Thanks for nice link of 2003, Before Invasion, here's the Gen.:
"We're talking about post-hostilities control over a piece of geography that's fairly significant, with the kinds of ethnic tensions that could lead to other problems. And so it takes a significant ground-force presence to maintain a safe and secure environment, to ensure that people are fed, that water is distributed, all the normal responsibilities that go along with administering a situation like this."

We NEVER had "post-hostilities" control -- Saddam's army became terrorist murderers, without surrendering. [I now agree that Bush's "accomplished" was premature, 'cause the Iraqis were not ready.]

Yes, we do NOT have the troops for Occupation Control (without using death squad tactics, like ALL other Arab dictators use) -- we do have enough to win any battle, to Liberate any group of people in Iraq who want to be free AND are willing to pay the price of not tolerating terrorists.

Iraqis were not willing to pay for freedom then; nor do I think they were willing in April 2004 at Fallujah I. I think by Nov 2004, enough were.

The USA, alone, cannot change the hearts and minds of the Iraqi people -- but we can show an example of "best practices" available now. Including real mistakes and real procedures to correct them.

Plus, at some point, the deaths will be more and more blamed on the terrorists causing them, rather than the US which is just making sure the terrorists can't win any real battles.

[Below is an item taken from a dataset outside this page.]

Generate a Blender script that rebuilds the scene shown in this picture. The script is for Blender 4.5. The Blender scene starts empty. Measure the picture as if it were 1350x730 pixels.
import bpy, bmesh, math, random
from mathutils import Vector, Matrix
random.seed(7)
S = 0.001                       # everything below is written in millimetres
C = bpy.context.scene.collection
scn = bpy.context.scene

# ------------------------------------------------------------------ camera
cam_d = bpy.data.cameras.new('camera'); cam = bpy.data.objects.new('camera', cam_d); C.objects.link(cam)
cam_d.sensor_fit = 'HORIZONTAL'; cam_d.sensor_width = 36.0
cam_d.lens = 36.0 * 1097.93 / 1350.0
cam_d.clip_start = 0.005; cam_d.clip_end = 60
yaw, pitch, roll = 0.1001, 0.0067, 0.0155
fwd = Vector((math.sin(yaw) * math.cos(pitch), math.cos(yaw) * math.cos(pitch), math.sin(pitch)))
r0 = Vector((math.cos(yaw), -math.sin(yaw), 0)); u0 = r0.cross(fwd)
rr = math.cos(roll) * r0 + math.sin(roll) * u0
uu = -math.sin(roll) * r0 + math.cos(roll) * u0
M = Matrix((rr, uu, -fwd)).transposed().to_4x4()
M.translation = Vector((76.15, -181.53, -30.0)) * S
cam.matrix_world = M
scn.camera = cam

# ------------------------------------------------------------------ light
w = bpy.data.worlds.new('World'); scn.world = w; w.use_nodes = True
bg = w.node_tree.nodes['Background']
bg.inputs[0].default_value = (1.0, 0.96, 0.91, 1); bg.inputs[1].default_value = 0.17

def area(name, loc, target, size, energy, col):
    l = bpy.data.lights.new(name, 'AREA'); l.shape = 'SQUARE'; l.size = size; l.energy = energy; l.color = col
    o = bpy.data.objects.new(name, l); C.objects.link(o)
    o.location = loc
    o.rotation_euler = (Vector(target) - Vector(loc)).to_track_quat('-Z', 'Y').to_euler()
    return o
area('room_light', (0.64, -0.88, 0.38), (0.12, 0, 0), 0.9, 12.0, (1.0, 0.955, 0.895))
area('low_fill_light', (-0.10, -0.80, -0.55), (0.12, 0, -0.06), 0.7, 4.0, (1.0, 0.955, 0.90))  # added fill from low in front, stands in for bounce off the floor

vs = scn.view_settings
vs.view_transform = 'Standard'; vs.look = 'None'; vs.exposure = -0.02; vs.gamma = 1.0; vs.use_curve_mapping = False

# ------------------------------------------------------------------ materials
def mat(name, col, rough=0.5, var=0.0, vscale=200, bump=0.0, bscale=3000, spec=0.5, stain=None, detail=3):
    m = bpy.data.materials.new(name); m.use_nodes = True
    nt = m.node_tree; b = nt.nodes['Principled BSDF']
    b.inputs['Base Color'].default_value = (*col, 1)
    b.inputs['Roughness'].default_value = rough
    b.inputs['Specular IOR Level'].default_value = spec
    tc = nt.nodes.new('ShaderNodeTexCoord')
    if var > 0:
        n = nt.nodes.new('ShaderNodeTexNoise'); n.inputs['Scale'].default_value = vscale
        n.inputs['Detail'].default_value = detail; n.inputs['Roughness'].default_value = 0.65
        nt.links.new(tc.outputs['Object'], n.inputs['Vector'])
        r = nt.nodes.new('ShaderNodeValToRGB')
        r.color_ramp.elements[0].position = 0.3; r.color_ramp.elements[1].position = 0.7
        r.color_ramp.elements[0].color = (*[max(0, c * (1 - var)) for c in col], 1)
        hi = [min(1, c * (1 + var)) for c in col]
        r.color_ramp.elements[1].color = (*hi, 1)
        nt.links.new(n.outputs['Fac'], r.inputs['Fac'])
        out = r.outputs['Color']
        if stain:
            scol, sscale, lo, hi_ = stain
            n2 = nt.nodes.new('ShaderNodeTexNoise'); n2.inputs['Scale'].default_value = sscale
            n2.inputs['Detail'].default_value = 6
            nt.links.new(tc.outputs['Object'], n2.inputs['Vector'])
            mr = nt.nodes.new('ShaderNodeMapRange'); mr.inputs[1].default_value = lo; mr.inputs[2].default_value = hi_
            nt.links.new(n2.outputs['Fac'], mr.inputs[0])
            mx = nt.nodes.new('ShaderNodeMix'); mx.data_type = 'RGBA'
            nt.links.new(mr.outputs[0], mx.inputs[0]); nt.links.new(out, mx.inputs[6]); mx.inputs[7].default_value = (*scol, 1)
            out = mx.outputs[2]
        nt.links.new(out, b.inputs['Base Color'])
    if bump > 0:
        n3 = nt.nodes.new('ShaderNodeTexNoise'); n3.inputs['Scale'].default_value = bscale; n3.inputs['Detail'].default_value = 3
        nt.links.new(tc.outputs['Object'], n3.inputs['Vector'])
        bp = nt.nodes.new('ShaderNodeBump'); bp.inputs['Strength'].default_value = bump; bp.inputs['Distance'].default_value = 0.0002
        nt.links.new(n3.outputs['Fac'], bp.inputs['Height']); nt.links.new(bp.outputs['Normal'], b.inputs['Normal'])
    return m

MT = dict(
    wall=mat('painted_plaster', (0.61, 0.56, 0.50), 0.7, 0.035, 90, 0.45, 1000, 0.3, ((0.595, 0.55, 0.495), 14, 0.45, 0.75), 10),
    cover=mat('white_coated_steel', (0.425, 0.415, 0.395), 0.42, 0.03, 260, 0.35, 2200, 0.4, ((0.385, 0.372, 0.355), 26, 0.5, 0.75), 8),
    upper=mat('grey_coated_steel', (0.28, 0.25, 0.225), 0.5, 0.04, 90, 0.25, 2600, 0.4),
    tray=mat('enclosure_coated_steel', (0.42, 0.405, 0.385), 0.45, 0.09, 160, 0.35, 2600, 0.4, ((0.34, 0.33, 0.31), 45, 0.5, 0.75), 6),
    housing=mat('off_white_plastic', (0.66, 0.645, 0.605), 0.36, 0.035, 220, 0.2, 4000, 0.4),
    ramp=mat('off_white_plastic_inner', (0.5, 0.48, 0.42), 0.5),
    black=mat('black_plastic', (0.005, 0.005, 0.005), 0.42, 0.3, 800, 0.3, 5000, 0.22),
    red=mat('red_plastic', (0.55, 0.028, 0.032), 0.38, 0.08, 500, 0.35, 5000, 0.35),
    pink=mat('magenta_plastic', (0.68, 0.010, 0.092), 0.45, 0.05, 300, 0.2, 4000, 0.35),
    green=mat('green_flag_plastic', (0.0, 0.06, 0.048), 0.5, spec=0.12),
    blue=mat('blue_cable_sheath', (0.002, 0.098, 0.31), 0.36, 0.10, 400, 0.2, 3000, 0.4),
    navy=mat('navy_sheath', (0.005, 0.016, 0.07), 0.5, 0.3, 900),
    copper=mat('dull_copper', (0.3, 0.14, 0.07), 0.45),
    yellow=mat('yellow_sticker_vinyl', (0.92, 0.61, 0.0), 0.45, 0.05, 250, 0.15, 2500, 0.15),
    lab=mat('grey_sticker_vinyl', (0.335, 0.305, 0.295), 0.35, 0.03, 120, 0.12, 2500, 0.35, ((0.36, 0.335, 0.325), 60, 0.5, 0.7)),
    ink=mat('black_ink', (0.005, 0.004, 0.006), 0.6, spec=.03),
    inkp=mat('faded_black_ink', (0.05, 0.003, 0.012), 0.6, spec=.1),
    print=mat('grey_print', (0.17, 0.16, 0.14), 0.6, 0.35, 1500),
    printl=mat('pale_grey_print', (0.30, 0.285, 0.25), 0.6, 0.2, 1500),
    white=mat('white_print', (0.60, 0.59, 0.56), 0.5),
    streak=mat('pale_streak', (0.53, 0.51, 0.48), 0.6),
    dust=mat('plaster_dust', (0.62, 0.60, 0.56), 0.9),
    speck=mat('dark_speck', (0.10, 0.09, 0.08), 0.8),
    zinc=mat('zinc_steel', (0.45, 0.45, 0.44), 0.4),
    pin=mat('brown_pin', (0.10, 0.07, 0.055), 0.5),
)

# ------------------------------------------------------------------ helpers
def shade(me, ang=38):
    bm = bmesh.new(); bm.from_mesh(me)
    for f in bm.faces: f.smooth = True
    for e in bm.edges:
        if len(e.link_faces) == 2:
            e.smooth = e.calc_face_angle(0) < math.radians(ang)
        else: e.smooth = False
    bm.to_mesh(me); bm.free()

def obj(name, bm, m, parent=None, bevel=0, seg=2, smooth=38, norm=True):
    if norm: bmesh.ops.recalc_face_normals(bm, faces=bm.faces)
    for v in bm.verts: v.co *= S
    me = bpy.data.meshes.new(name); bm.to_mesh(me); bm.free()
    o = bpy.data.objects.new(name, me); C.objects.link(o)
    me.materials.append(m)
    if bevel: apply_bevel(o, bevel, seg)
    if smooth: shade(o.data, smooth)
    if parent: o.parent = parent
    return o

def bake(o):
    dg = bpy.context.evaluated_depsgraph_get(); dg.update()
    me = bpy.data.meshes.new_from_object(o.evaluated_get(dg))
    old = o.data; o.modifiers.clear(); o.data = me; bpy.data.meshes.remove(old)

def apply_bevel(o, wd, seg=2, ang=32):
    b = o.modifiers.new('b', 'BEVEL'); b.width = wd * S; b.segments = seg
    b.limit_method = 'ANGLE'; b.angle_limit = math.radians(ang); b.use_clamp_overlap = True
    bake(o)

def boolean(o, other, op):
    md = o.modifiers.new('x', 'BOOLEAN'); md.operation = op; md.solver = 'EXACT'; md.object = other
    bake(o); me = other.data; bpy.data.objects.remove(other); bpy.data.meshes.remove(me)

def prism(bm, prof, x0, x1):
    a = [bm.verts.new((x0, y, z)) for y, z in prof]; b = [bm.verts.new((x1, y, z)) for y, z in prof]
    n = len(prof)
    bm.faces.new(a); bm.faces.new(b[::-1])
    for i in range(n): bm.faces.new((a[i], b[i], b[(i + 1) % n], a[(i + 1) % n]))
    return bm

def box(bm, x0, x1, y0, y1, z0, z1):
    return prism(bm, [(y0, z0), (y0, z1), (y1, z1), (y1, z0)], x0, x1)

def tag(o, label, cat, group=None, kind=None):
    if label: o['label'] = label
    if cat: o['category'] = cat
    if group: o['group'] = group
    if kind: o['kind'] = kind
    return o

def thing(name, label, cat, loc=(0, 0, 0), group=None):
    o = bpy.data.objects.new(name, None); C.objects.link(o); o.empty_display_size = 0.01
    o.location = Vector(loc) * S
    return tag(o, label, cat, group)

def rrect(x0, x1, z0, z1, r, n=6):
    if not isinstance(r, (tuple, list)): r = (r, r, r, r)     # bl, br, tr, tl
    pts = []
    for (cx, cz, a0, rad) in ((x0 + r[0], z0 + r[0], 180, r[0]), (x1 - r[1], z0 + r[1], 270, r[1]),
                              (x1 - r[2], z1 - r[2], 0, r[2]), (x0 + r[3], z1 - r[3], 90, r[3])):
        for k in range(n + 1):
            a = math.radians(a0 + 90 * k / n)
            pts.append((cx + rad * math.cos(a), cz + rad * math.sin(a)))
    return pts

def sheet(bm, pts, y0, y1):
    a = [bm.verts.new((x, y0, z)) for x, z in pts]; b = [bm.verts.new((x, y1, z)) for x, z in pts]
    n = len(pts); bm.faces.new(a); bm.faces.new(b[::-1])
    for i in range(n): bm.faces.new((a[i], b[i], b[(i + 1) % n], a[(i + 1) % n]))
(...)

(Setting up an unspoken Unreal Perfection standard that anybody would fail against certainly doesn't help)

On the other hand, the COST in $$$$$$$$ is huge, and Rumsfeld was prolly right to not allow any estimates. It's much higher than it needed to be because of too little use of Iraqis -- and too much corruption OF Iraqis as well as US profiteering and non-transparent tenders; and especially on the "big" projects started immediately.

It's really too bad Dems aren't demanding more public accountability, and especially systems that explicitly watch and publicize the reality of gov't spending. There's no reason that every gov't reconstruction check isn't available on-line for researching budgets and spending; in Iraq, in the UN, and in NYC.

Posted by: Tom Grey - Liberty Dad at June 14, 2005 06:13 AM

Do we have enough troops for,say Waco? Or Oklahoma City?

Er, does it cost $10,000+ for an armed escort to get you from Waco to the nearest airport? This is an absurd question. Of course bad things are going to happen anywhere. The question is whether or not they are vaguely tamped down. I believe the answer is clear -- they are not.

Yours is a criteria deliberately chosen to allow you to claim US failure.

I'll thank you not to pretend to know my state of mind, sir.

Posted by: Kimmitt at June 14, 2005 11:18 AM

Kimmitt,

I accept your criticism of my choice of words - you are right that I used I that phrase without understanding the textbook definition - I should have simply said significant.

However, it appears to me that you exercise a different sort of hyperbole. You have boiled the entire effort of US and allied forces in Iraq to a single stretch of road. Its a powerful statement, I'll grant you that, but it is not indicative of what is occuring throughout that country.

You said it best - you'll lean towards the experts that say we have too few troops. I'll support the successful operation that is unfolding in Iraq.

Posted by: Christopher Nicolaus at June 14, 2005 03:29 PM

Its a powerful statement, I'll grant you that, but it is not indicative of what is occuring throughout that country.

I find that statement difficult to credit; I gave a specific example of a near-total failure on the part of our soldiers to accomplish their mission. What examples do you have of areas of Iraq which are peaceful and well-run, other than Kurdistan (which was fine before the invasion)? My understanding is that there are no areas of Iraq outside of Kurdistan with prewar levels of economic activity, much less pre-Gulf War, much less pre-Saddam.

The best we can say about the war so far is that while we made most of Iraq a much worse place to live, we did not manage to destroy the nascent democracy in the Kurdish areas.